Regarding the wrist injury that he experienced in 1997 and that hampered his ability to play, he told Matt Wake of Guitar World that sometimes he “can’t figure out some of my own stuff” on guitar.

“For the longest time I said I’m not gonna learn that ‘Wait’ solo because I don’t remember what I did,” Bratta said. "But it came back to me.”

Elsewhere, Bratta points to several instances that led him to quit the music business, including the fact that he felt White Lion’s 1991 album, Mane Attraction – which he calls his favorite – didn’t get a fair shake at the dawn of the new decade.

“I knew what decades mean to people,” Bratta said. “I know that the ‘60s ended and the ‘70s came in, then the whole ‘80s thing came in. So I knew that was coming down the pipe.”
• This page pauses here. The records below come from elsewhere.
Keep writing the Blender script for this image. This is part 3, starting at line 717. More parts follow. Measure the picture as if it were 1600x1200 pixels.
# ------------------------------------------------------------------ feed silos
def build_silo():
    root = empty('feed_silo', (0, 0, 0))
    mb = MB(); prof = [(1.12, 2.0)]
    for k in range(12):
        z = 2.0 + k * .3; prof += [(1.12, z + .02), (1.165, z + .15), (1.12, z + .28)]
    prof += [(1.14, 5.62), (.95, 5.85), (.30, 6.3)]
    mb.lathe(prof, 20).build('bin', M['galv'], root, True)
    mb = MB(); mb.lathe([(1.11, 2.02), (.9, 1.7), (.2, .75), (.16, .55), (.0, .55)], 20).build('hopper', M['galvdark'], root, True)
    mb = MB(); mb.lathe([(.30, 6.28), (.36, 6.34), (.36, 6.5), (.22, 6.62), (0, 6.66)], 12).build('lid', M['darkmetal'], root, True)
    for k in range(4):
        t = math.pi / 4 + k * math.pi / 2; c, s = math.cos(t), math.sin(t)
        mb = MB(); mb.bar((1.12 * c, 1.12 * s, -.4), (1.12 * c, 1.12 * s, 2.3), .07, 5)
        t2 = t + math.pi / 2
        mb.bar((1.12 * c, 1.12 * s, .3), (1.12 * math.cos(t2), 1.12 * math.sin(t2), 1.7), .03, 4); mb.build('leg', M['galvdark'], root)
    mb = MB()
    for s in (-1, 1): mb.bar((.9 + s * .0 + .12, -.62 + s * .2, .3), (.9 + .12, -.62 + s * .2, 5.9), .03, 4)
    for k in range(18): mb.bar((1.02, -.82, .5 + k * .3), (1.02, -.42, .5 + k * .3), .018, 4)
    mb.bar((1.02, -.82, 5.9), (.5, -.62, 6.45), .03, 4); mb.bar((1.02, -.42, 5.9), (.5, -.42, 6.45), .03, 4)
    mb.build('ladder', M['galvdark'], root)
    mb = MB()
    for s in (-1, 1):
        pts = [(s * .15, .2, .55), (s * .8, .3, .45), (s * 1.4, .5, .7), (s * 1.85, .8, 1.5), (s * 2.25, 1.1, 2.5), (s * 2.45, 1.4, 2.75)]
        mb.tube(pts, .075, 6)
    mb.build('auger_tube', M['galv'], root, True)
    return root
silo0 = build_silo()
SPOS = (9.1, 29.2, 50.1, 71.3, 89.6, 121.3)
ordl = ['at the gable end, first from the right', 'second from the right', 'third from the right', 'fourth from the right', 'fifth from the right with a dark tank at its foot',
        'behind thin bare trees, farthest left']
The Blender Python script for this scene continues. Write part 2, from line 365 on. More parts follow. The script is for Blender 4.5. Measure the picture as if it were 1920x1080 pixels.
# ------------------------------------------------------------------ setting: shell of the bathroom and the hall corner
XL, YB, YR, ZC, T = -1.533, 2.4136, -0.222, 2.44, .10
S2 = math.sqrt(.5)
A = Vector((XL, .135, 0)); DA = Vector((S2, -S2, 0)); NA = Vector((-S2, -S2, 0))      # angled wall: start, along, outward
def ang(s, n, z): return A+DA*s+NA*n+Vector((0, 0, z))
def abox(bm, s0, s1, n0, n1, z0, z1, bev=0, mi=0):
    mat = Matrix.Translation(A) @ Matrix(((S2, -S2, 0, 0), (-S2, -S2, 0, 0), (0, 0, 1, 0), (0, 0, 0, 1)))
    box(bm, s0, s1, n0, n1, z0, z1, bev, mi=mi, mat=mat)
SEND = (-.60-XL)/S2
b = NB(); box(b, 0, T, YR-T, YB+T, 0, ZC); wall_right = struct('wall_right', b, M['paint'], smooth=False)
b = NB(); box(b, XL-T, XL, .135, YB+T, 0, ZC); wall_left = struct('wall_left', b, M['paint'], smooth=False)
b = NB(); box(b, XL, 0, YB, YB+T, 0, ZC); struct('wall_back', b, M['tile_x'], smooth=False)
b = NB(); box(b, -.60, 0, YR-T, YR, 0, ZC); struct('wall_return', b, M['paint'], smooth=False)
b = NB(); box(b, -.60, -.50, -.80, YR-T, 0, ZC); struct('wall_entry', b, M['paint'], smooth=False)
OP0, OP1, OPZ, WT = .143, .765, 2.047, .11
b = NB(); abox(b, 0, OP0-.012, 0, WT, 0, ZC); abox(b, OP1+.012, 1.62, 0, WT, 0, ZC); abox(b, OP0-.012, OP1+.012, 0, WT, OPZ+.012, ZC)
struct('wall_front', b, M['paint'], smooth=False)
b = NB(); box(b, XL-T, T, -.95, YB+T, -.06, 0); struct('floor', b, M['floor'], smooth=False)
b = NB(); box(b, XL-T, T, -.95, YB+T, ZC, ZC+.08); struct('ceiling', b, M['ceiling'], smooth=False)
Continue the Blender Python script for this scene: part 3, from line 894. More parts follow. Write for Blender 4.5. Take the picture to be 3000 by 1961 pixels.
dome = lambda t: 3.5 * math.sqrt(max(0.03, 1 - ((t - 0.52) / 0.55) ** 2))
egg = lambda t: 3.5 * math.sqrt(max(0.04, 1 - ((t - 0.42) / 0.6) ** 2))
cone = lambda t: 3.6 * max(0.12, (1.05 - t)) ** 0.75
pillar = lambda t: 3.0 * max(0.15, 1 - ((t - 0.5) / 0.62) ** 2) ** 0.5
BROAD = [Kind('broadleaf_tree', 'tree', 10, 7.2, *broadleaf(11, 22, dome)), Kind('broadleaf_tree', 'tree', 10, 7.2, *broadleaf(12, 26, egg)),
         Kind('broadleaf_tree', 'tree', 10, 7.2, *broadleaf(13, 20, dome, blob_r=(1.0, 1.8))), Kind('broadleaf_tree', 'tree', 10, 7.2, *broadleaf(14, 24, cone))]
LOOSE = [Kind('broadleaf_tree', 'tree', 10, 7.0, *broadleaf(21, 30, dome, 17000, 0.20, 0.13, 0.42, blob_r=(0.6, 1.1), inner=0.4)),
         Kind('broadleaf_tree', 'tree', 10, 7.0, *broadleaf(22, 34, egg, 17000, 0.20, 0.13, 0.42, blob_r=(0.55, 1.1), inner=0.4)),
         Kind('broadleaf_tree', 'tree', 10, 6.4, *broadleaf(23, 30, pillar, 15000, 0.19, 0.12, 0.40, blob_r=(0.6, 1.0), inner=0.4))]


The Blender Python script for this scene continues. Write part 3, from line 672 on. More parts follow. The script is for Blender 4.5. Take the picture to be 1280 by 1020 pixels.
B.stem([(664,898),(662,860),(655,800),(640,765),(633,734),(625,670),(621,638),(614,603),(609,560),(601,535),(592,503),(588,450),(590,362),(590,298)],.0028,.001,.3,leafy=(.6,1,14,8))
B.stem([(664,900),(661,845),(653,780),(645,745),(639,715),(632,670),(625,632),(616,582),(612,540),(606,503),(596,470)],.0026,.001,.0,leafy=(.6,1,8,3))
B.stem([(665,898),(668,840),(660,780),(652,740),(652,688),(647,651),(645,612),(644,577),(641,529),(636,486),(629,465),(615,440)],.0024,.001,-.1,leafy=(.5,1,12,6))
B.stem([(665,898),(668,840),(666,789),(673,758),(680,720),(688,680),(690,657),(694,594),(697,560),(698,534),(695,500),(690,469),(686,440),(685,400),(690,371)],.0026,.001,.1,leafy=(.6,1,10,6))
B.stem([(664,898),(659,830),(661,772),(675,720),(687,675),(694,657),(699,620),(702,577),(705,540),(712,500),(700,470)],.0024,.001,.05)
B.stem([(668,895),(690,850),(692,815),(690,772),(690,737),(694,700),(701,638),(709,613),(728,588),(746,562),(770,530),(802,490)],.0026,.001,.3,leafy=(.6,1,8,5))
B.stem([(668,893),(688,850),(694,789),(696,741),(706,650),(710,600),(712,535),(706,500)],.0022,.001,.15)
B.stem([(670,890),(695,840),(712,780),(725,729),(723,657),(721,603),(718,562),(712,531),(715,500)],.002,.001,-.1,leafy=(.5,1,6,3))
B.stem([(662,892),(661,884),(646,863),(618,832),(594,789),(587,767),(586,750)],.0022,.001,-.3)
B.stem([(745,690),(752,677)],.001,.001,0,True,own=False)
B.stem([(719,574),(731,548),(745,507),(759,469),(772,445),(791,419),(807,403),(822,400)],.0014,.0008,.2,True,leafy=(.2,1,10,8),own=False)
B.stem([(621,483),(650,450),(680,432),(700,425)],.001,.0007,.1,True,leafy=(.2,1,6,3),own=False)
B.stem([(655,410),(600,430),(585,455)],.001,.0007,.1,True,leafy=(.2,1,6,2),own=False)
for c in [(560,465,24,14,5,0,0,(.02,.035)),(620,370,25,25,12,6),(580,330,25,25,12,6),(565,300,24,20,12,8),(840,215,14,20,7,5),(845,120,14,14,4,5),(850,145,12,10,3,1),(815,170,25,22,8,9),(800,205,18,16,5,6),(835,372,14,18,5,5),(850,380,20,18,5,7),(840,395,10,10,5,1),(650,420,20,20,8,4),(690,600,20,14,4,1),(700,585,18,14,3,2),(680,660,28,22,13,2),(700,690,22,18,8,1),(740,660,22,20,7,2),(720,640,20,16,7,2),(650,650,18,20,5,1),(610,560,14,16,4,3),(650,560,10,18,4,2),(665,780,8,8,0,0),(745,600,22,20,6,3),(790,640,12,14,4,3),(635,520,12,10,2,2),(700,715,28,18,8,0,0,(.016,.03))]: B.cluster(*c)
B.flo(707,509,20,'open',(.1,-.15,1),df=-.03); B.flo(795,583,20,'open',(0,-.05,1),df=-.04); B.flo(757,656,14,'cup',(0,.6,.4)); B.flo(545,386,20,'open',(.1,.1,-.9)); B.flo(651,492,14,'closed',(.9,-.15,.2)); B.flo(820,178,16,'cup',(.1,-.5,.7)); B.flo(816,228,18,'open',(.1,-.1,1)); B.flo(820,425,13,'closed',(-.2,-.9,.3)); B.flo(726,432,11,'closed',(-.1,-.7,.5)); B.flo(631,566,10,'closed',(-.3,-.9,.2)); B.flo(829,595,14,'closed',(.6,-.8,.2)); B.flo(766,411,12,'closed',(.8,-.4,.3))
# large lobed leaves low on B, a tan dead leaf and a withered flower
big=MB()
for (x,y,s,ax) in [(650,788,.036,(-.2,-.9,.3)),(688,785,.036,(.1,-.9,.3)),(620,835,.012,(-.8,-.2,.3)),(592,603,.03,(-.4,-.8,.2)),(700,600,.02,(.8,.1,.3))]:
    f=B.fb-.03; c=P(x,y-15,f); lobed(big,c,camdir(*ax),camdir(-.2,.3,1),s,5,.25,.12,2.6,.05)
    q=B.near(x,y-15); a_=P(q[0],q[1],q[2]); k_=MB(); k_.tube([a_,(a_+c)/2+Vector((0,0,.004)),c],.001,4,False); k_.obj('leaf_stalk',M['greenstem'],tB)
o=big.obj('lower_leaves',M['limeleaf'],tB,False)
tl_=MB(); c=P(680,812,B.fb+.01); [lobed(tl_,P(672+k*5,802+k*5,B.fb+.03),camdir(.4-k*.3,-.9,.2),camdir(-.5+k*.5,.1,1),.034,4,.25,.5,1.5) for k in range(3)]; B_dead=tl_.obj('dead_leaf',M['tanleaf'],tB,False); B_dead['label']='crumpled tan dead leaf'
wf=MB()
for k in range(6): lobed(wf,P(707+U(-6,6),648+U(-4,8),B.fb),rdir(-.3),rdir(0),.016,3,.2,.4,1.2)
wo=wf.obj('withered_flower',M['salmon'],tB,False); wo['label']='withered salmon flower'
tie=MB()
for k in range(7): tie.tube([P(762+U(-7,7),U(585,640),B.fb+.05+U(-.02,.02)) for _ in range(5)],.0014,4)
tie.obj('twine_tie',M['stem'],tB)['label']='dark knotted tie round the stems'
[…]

He also recalled a “record company guy” once telling him, “ ‘You know what your problem is? You play too good. You need to start playing sloppy because that’s what the kids are into nowadays,’ and I took that as my exit. You gotta be kidding. You want me to suck?”

As for whether he might play live again? In the article, Wake reports that Bratta is currently providing full time care for his aging mother, as well as looking after another family member. Says the guitarist, “Everybody out there is like, ‘Come on, you could do tours.’ Put my mom in a home just so I could go on tour? I’m not gonna do that.”

That said, he does leave the door open – if just a drop – to perhaps playing a one-off show one day.

“I couldn’t ever, ever say no to that,’ he said, “because it hurts not doing it. But a lot of things would have to change around here for me to be able to walk out of the house.”

Bratta added, “I’m just happy that I left it all out on the field. Sometimes I really feel like I exceeded my ability.”